Jesus himself reflects this point when he makes his famous “exclusivity claim” in John 14:6). “Jesus said to him, “I am the way, and the truth, and the life. No one comes to the Father except through me.” Here, Jesus is saying that he IS the physical, human embodiment of the Christ, which does the anointed work of pointing people to God our Maker or Father. He is not saying, only those who subscribe to the Christian religion get to go to Heaven, He is saying that if anyone, of any time, in any religion, has any experience with God whatsoever, it is exclusively the work of Christ that makes that possible. He is making a point to the doubting Thomas (the skeptic) that our Maker, God the Father can be visible and thus known in every work of Christ, and also in the life and work of Jesus himself. The work of Christ is not limited to the life of Jesus, but transcends time and has always been with God from the beginning. Christ is a role, Jesus is the person or persona, embodying the role. This moves faith from the objective (Christ) to the subjective (Jesus).

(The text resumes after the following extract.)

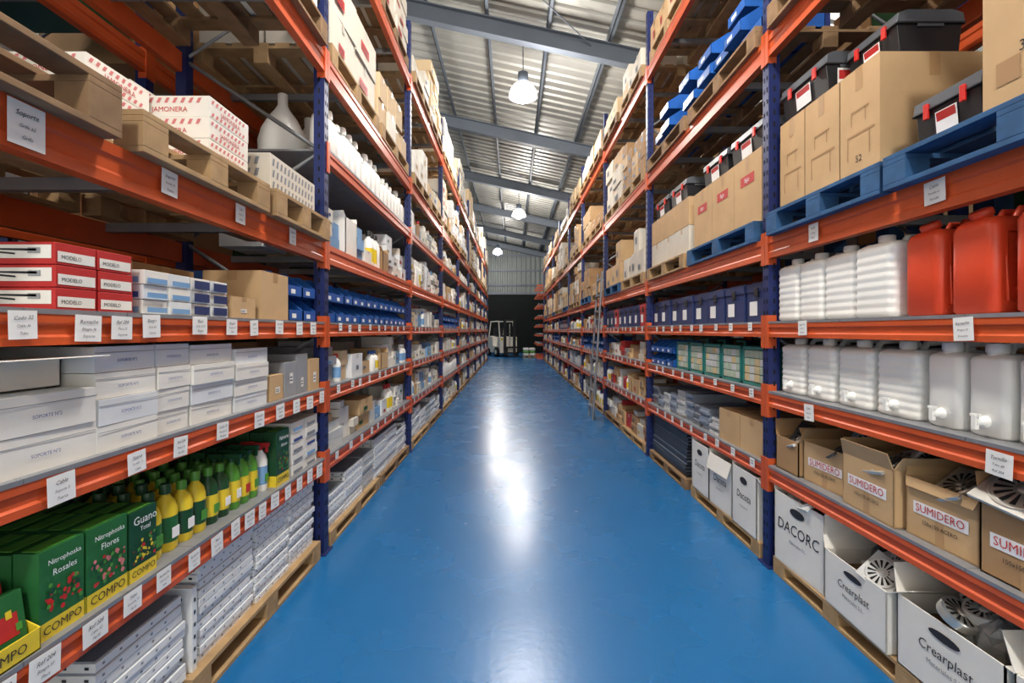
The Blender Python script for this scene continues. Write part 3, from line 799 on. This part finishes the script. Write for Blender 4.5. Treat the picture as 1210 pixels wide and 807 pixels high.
mb.patch((1.22, .15, .3), .2, .08, 'r', REDC, .0018); mb.text('fajo', .06, (1.222, .25, .34), 'r', INKW)
mb.text('MADE IN SPAIN', .035, (1.22, .25, .26), 'r', INKR)
mb.done(.003)
mb = new('cardboard_carton_stack', 'R', 5.85, .03, 2.23)
for i in range(3):
    for j in range(2): carton(mb, i*.41, 0, j*.27, .4, .5, .265, (WH2, CB1)[j])
mb.done(.003)
mb = new('toolbox_row', 'R', 4.4, .06, 2.73)
for i in range(2): toolbox(mb, .05+i*.55, 0, 0, .48, .26, .24)
mb.done(.003)
mb = new('toolbox_row', 'R', 5.8, .06, 2.77)
for i in range(2): toolbox(mb, i*.55, 0, 0, .48, .26, .24)
mb.done(.003)
for Y in (5.85, 4.5):
    pal('R', Y, -.03, 3.37, 1.25, 1.0, WOODD)
for Y, hs in ((5.8, (2, 3, 1, 3)), (4.45, (3, 2, 3, 1))):
    mb = new('stacking_bin_set', 'R', Y, .02, 3.51)
    for i in range(4):
        for j in range(hs[i]): bin_(mb, i*.3, R.uniform(0, .05), j*.17, .28, .42, .17, BINB, DGREY)
    mb.done()

# ------------------------------------------------------------------ generic fill
PALL = {'L': [WH1]*6+[WH3]*3+[WH2]*3+[CB1]*2+[CB3]+[GREY]+[LGREY]*2+[SKYB],
        'R': [WH1]*3+[WH2]*2+[CB1]*4+[CB2]*2+[GREY]*2+[LGREY]*2+[NAVY]+[REDC]}
LAB = [WH1, SKYB, INKB, INKG, REDC, YELL, BLACK, None, None, None, GREEN]
def small(side, k, level, hmax, kind='mix', length=BAY):
    ya = Y0[side]+k*BAY+.08
    Lh = length-.2
    Y = ya if side == 'L' else ya+Lh
    nm = {'mix': 'small_carton_row', 'bins': 'stacking_bin_set', 'bottle': 'bottle_row', 'metal': 'metal_profile_stack', 'case': 'storage_case_row'}[kind]
    mb = new(nm, side, Y, .03, level)
    x = 0
    while x < Lh-.1:
        if kind == 'bins':
            w = .155
            for j in range(R.choice((1, 2, 2))): bin_(mb, x, R.uniform(0, .02), j*.13, w, .26, .13, BINB)
            mb.box(x, .35, 0, w, .4, R.uniform(.15, .3), R.choice((CB1, CB2, BINB))); x += w+.01
        elif kind == 'bottle':
            r = R.uniform(.04, .06); c_ = R.choice((PLW, PLW, PLW, WH2)); cp = R.choice((PLW, BINB, BLACK, PLW))
            h = R.uniform(.22, .32)
            for i in range(3):
                for j in range(2):
                    if x+2*r*(i+1) < Lh: bottle(mb, x+r+i*(2*r+.005), r+j*(2*r+.005), 0, r, h, c_, cp, R.choice((WH1, None, None)))
            x += 3*(2*r+.005)+.02
        elif kind == 'metal':
            w = min(R.uniform(.3, .5), Lh-x)
            if w < .1: break
            t_ = .034
            panel_stack(mb, x, 0, 0, w-.02, .8, max(3, int(hmax*R.uniform(.5, .95)/t_)), t_, R.choice((WMET, BMET, WMET, LGREY)), k < 3, .01); x += w
        elif kind == 'case':
            case_navy(mb, x, 0, 0, .3, .3, min(hmax-.02, .3), R.choice((NAVY, NAVY, REDC))); x += .32
        else:
            w = min(R.uniform(.13, .38), Lh-x)
            if w < .08: break
            rnd = R.random()
            if rnd < .14:
                r = min(.05, w/4.2); nb_ = max(1, int(w/(2*r+.004)))
                hh = hmax*R.uniform(.55, .8); cp = R.choice((PLW, REDC, BINB, BLACK))
                for i in range(nb_):
                    bottle(mb, x+r+i*(2*r+.004), r, 0, r, hh, PLW, cp, R.choice((None, SKYB, YELL)))
                x += w; continue
            if rnd < .26 and w > .2:      # open carton with bagged parts
                hh = hmax*R.uniform(.4, .6); mc = R.choice((CB1, CB2, WH1))
                open_carton(mb, x+.01, 0, 0, w-.03, .3, hh, mc, (None, 30, 30, 30), .05)
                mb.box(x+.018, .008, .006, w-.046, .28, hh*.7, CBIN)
                for q in range(3): blob(mb, (x+w*R.uniform(.35, .65), R.uniform(.08, .2), hh*.92), w*.22, .07, .05, R.choice((BAG, LGREY, WH2, REDC)), R.randint(0, 999))
                x += w; continue
            h = R.uniform(.06, .2); n = max(1, int(hmax*R.uniform(.45, .98)/h)); m = R.choice(PALL[side]); lb = R.choice(LAB)
            tall = n*h
            for j in range(n): carton(mb, x+R.uniform(0, .008), R.uniform(0, .05), j*h, w-.022, R.uniform(.28, .4), h-.003, m, None if h < .12 else (TAPE if m in (CB1, CB2, CB3) else TAPEW), lb, .04)
            if tall < hmax*.7 and R.random() < .3: mb.box(x+.01, .05, tall, w*.6, .2, hmax*.14, R.choice(PALL[side]), R.uniform(-.2, .2))
            if tall < hmax*.8: mb.box(x+.005, .45, 0, w-.015, .3, hmax*R.uniform(.7, .95), R.choice(PALL[side]))
            x += w
    mb.done()
def load(side, k, level, hmax, pm=None, mm=None):
    ya = Y0[side]+k*BAY+.09
    for p_ in range(2):
        Y = ya+p_*1.32 if side == 'L' else ya+p_*1.32+1.25
        mb = new('loaded_pallet', side, Y, R.uniform(-.06, .0), level)
        pallet(mb, 0, 0, 0, 1.22, 1.0, pm or R.choice((WOOD, WOODD, WOOD, PBLUE if side == 'R' and level < 3 else WOOD)))
        m = mm or R.choice(([WH1, WH2, WH3, WH1, CB3] if side == 'L' else [CB1, CB1, CB2, WH2, CB3]))
        nx = R.choice((2, 3, 4)); ny = 2; h = R.uniform(.16, .38); H = (hmax-.16)*R.uniform(.7, 1.0)
        n = max(1, int(H/h)); w = 1.2/nx
        lb = R.choice((None, INKG, SKYB, CB3, INKG, REDC))
        for i in range(nx):
            for j in range(ny):
                nn = n if R.random() < .5 else max(1, n-R.choice((1, 1, 2)))
                for q in range(nn):
                    carton(mb, .01+i*w, .03+j*.48+R.uniform(-.02, .02), .14+q*h, w-.022, .445, h-.005, m if R.random() < .82 else R.choice((CB1, WH2, CB3)), TAPE if m in (CB1, CB2, CB3) else TAPEW, lb if j == 0 else None, .035)
        mb.done(.002 if k < 2 else 0)
for side in 'LR':
    for k in range(0, NB):
        if k > 0:
            if side == 'L':
                if k > 1: small('L', k, 1.56, .36, 'bins' if k in (3,) else 'mix')
                small('L', k, 1.12, .33, 'mix'); small('L', k, .65, .36, 'mix' if k % 3 else 'bottle')
                pal('L', Y0['L']+k*BAY+.08, 0, 0, 1.28, 1.0, WOOD, .1); pal('L', Y0['L']+k*BAY+1.42, 0, 0, 1.28, 1.0, WOODD, .1)
                small('L', k, .10, .44, 'metal' if k < 3 else 'mix')
                small('L', k, 2.09, .52, 'mix')
                if k == 1:
                    mb = new('bottle_row', 'L', 3.45, .04, 2.75)
                    for i in range(17):
                        bottle(mb, .07+i*.15, .07, 0, .068, R.choice((.3, .34, .38)), PLW, PLW, None)
                    mb.done()
                    mb = new('small_carton_row', 'L', 4.95, .3, 2.75)
                    for i in range(3): carton(mb, i*.36, 0, 0, .34, .4, .36, R.choice((WH1, WH2)), TAPEW)
                    mb.done()
                else: small('L', k, 2.75, .42, 'bottle' if k == 4 else 'mix')
                load('L', k, 3.37, 1.08); load('L', k, 4.65, 1.35)
            else:
                if k > 1:
                    small('R', k, 1.56, .36, 'case' if k in (2, 5) else 'mix'); small('R', k, 1.12, .33, 'bins' if k in (3, 6) else 'mix'); small('R', k, .65, .36, 'mix' if k != 4 else 'metal')
                    pal('R', Y0['R']+k*BAY+1.38, 0, 0, 1.28, 1.0, WOOD, .1); pal('R', Y0['R']+k*BAY+2.72, 0, 0, 1.28, 1.0, WOODD, .1)
                    small('R', k, .10, .44, 'mix')
                    load('R', k, 2.09, 1.1); load('R', k, 3.37, 1.08)
                load('R', k, 4.65, .75)
            for lv in (.65, 1.12, 1.56): labels(side, lv, [Y0[side]+k*BAY+.2+i*.27+R.uniform(-.05, .05) for i in range(9)], .06, .055, 0, False)
        else:
            if side == 'L':
                for p_ in range(2): pal('L', .66+p_*1.33, -.05, 3.37, 1.25, 1.0, WOODD)
                load('L', 0, 4.65, 1.2)
            else:
                load('R', 0, 4.65, .9); 
                for p_ in range(2): pal('R', 1.7+p_*1.36, -.05, 3.37, 1.25, 1.0, WOODD)
mb = new('white_carton_stack', 'L', 2.05, .02, 3.51)
for i in range(3):
    for j in range(4): carton(mb, i*.4, 0, j*.24, .39, .45, .236, R.choice((WH1, WH2, CB3)), TAPEW, None, .01)
mb.done(.003)
# cartons in the neighbouring racks behind
for side, F_ in (('L', 1), ('R', 1)):
    for k in range(0, 3):
        for lv, hm in ((0.65, .36), (1.12, .34), (1.56, .38), (2.09, .9), (3.37, .9)):
            Y = Y0[side]+k*BAY+.1 if side == 'L' else Y0[side]+k*BAY+2.7
            mb = new('cardboard_carton_row', side, Y, 1.25, lv)
            x = 0
            while x < 2.2:
                w = R.uniform(.35, .6); carton(mb, x, 0, 0, w-.02, .8, hm*R.uniform(.7, 1), R.choice((CB2, CB2, DGREEN, GREY, DGREEN)), None); x += w
            mb.done()

# ------------------------------------------------------------------ ladder on right rack
mb = MB('warehouse_ladder', Matrix.Translation((1.36, 8.3, 0)))
T = lambda z: 0.16*z/2.5
for o in (0, .42):
    mb.tube([(T(0), o, 0), (T(2.5), o, 2.5)], .02, GALV, 8)
for i in range(9):
    z = .2+i*.27; mb.box(T(z)-.03, .0, z, .06, .42, .025, GALV)
mb.done()

# ------------------------------------------------------------------ forklift
e = bpy.data.objects.new('forklift', None); scene.collection.objects.link(e); e.location = (-.15, 28.6, 0); e.rotation_euler = (0, 0, .45)
FW = mat('forklift_body', (244, 240, 226), .4, var=.03); FD = mat('forklift_frame', (44, 46, 48), .5, var=.05)
mb = MB('body')
mb.prism([(.12, .22), (1.9, .22), (2.1, .5), (2.1, 1.05), (1.75, 1.2), (1.2, 1.15), (1.15, .62), (.55, .6), (.45, 1.15), (.12, 1.15)], -.55, .55, FW)
mb.box(-.3, 1.15, 1.15, .6, .55, .1, FD); mb.box(-.28, 1.62, 1.2, .56, .1, .45, FD)
mb.box(-.5, .1, .95, .14, .03, .12, YELL); mb.box(.36, .1, .95, .14, .03, .12, YELL); mb.done(.02, parent=e)
mb = MB('overhead_guard')
for sx in (-.48, .48):
    mb.tube([(sx, .3, 1.1), (sx*.95, .5, 2.05)], .035, FW); mb.tube([(sx, 1.95, 1.0), (sx*.95, 1.65, 2.05)], .035, FW); mb.tube([(sx*.95, .5, 2.05), (sx*.95, 1.7, 2.05)], .035, FW)
for i in range(7): mb.box(-.46, .5+i*.19, 2.04, .92, .05, .04, FW)
mb.done(parent=e)
mb = MB('mast')
for sx in (-.36, .28): mb.box(sx, -.10, .08, .08, .14, 2.1, FD); mb.box(sx+(.07 if sx < 0 else -.05), -.08, .1, .06, .1, 1.95, DGREY)
mb.box(-.36, -.08, 2.1, .72, .08, .08, FD); mb.box(-.36, -.08, 1.3, .72, .05, .06, FD)
mb.box(-.42, -.14, .18, .84, .05, .1, FD); mb.box(-.42, -.14, .5, .84, .05, .1, FD)
mb.tube([(0, -.04, .1), (0, -.04, 1.9)], .035, CHROME); mb.done(parent=e)
mb = MB('forks')
for sx in (-.3, .18): mb.box(sx, -.18, .06, .12, .04, .5, FD); mb.box(sx, -1.15, .05, .12, 1.0, .04, FD)
mb.done(parent=e)
mb = MB('wheels')
for sx, yy, r in ((-.60, .42, .28), (.60, .42, .28), (-.54, 1.75, .23), (.54, 1.75, .23)):
    mb.push(Matrix.Translation((sx-.09, yy, r)) @ Matrix.Rotation(math.pi/2, 4, 'Y'))
    mb.lathe([(r*.9, 0), (r, .02), (r, .16), (r*.9, .18)], (0, 0, 0), RUBBER, 22); mb.lathe([(r*.5, -.005), (r*.5, .185)], (0, 0, 0), FW, 16); mb.pop()
mb.done(parent=e)
mb = MB('steering_wheel')
mb.tube([(.17*math.cos(a*math.pi/8), .85+.1*math.sin(a*math.pi/8), 1.25+.12*math.sin(a*math.pi/8)) for a in range(17)], .014, FD, 6)
mb.tube([(0, .85, 1.25), (0, .6, .8)], .02, FD); mb.done(parent=e)

# cantilever rack with orange arms beyond the right run, plus floor stock
mb = MB('cantilever_rack', Matrix.Translation((1.35, 26.6, 0)))
for yy in (0, 1.6, 3.2):
    mb.box(.9, yy, 0, .12, .12, 4.2, ORANGE); mb.box(0, yy, 0, 1.0, .12, .14, ORANGE)
    for z in (.7, 1.2, 1.7, 2.2, 2.8, 3.4, 3.9): mb.prism([(yy+.02, z), (yy+.1, z), (yy+.1, z+.1), (yy+.02, z+.1)], 0, .9, ORANGE)
for z in (.8, 1.3, 1.8, 2.3, 2.9, 3.5):
    for i in range(5): mb.tube([(.1+i*.14, -.3, z+.035), (.1+i*.14, 3.6, z+.035)], .032, R.choice((GALV, REDO, LGREY)), 8)
mb.done()
mb = MB('shrink_wrapped_sack_stack', Matrix.Translation((.62, 27.6, 0)))
pallet(mb, 0, 0, 0, .7, .9, WOOD, .12)
for j in range(3):
    for i in range(2):
        rings = [[(p[0]+(.0), p[1], p[2]) for p in rring(i*.35, 0, .12+j*.14+zz, .34, .85, .06, ins)] for zz, ins in ((0, .03), (.05, 0), (.1, 0), (.138, .04))]
        mb.loft(rings, (WH1, LIME, WH1)[j])
mb.done()

# ------------------------------------------------------------------ world + camera
w = bpy.data.worlds.new('World'); scene.world = w; w.use_nodes = True
w.node_tree.nodes['Background'].inputs[0].default_value = (1.0, .95, .87, 1)
w.node_tree.nodes['Background'].inputs[1].default_value = 2.1
cam = bpy.data.cameras.new('camera'); co = bpy.data.objects.new('camera', cam); scene.collection.objects.link(co)
co.location = (0, 0, 1.5); co.rotation_euler = (math.pi/2, 0, 0)
cam.sensor_width = 36; cam.lens = 583/1210*36; cam.shift_y = -12.5/1210; cam.clip_end = 200
cam.clip_start = .02
scene.camera = co
scene.view_settings.view_transform = 'Standard'
scene.view_settings.exposure = -0.12
print('objects', len(bpy.data.objects))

The energy powering every atom of the universe has a name. Remember chapter 1? “He is the radiance of the glory of God and the exact imprint of his nature, and he upholds the universe by the word of his power.”
Yes these are hard frameworks to undo and to retool. However, if we are ever to be free, we must replace our faith in our faith, with faith in Christ however, whenever, or whatever form that takes in our lives. The religious mind has to relax and allow for the diversity of such expression. As soon as we are able to give that nebulous force or energy a name, that of Christ, then that is the moment we step out of a religion with an object at the center, to a faith with a subject at it’s center. If we can bring ourselves to not only find that voice, but to trust it, to make mid-course corrections to our life based upon it, then and only then will we begin to see the promised new world. That is when we begin to live from a kingdom and transform all that we see into what it can optimally be.
Now we can see, through the chapter of faith, that the church was never intended to be an alternative religion, but a community or “assembly” of those who share, not common experiences, but a common trajectory of freeing the world from it’s dependence upon institutional power or religion.